▸ EXERCISE:
Copy verbatim the material from its first line to the line that holds "from mathutils import", including that line.

▸ SOURCE DATA:
* begin *

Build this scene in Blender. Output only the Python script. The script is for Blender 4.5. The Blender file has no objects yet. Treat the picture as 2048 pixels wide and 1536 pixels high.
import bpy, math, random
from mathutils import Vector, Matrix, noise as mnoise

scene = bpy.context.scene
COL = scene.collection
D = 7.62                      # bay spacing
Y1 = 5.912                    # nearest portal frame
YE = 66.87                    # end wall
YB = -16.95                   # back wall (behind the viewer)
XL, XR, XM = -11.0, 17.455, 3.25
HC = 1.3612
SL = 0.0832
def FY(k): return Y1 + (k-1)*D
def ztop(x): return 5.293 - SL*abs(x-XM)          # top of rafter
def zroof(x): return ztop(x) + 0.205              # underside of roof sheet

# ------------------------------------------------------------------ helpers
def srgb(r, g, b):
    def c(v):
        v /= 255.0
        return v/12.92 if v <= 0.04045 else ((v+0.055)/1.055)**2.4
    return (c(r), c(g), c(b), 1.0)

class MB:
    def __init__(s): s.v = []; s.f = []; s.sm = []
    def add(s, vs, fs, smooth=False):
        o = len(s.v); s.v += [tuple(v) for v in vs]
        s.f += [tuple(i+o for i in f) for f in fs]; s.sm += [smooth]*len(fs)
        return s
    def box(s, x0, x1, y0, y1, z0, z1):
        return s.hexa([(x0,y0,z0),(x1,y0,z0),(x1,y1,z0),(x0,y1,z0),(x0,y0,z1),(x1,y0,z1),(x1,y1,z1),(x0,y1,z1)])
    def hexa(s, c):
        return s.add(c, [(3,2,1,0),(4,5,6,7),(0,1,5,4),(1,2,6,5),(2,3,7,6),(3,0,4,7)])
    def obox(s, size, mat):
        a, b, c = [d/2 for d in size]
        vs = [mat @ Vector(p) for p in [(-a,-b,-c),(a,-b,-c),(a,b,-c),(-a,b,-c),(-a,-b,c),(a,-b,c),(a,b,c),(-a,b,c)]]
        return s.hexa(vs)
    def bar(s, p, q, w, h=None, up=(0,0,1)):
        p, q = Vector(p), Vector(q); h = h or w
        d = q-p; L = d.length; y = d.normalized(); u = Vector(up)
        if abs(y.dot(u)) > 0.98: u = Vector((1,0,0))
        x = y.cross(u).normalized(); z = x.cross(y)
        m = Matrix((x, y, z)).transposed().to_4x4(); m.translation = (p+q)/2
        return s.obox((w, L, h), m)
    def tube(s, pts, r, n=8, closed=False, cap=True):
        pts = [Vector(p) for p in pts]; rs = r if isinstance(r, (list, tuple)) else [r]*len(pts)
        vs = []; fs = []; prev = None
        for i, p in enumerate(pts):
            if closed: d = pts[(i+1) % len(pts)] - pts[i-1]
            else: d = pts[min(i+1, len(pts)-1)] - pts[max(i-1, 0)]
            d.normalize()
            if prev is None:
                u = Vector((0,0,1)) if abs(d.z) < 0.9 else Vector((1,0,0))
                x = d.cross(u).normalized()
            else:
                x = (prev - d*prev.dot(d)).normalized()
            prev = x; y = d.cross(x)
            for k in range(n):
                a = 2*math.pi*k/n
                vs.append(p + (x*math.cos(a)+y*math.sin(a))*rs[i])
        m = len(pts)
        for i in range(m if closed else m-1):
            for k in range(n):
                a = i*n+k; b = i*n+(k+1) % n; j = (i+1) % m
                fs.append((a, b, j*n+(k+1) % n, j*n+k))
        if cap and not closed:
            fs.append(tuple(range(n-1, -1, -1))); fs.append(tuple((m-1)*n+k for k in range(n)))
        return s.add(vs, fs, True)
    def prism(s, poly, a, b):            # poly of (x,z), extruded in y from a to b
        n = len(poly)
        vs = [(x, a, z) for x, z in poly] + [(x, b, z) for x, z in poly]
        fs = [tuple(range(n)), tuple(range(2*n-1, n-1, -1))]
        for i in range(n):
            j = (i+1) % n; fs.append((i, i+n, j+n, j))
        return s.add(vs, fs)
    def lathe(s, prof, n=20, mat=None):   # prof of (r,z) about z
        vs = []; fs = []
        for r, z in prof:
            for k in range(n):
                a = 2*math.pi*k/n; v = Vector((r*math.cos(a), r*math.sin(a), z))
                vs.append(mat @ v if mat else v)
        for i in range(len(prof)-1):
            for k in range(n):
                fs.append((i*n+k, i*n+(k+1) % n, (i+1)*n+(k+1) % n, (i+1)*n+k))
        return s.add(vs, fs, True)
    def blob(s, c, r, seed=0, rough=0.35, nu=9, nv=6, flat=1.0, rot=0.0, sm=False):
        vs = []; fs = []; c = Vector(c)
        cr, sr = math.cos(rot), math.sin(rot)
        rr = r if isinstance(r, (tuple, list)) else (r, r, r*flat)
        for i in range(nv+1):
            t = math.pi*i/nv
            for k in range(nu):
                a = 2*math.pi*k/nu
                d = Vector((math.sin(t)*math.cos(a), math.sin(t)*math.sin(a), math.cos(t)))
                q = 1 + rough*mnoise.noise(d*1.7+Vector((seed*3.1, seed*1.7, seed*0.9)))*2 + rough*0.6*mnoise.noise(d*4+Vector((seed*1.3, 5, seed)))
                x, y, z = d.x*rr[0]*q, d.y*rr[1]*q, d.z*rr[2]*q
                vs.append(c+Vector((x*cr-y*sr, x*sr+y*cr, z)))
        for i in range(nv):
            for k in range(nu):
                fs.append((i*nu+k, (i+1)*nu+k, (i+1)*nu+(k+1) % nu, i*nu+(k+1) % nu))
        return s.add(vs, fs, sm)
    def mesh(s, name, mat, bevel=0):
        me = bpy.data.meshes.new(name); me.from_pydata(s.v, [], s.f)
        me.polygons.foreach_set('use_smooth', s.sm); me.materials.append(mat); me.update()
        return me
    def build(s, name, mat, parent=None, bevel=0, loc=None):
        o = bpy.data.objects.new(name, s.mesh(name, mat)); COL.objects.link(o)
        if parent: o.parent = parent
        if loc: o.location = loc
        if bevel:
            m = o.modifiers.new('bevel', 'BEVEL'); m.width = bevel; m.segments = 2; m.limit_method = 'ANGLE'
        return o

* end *

▸ THE ANSWER:
Build this scene in Blender. Output only the Python script. The script is for Blender 4.5. The Blender file has no objects yet. Treat the picture as 2048 pixels wide and 1536 pixels high.
import bpy, math, random
from mathutils import Vector, Matrix, noise as mnoise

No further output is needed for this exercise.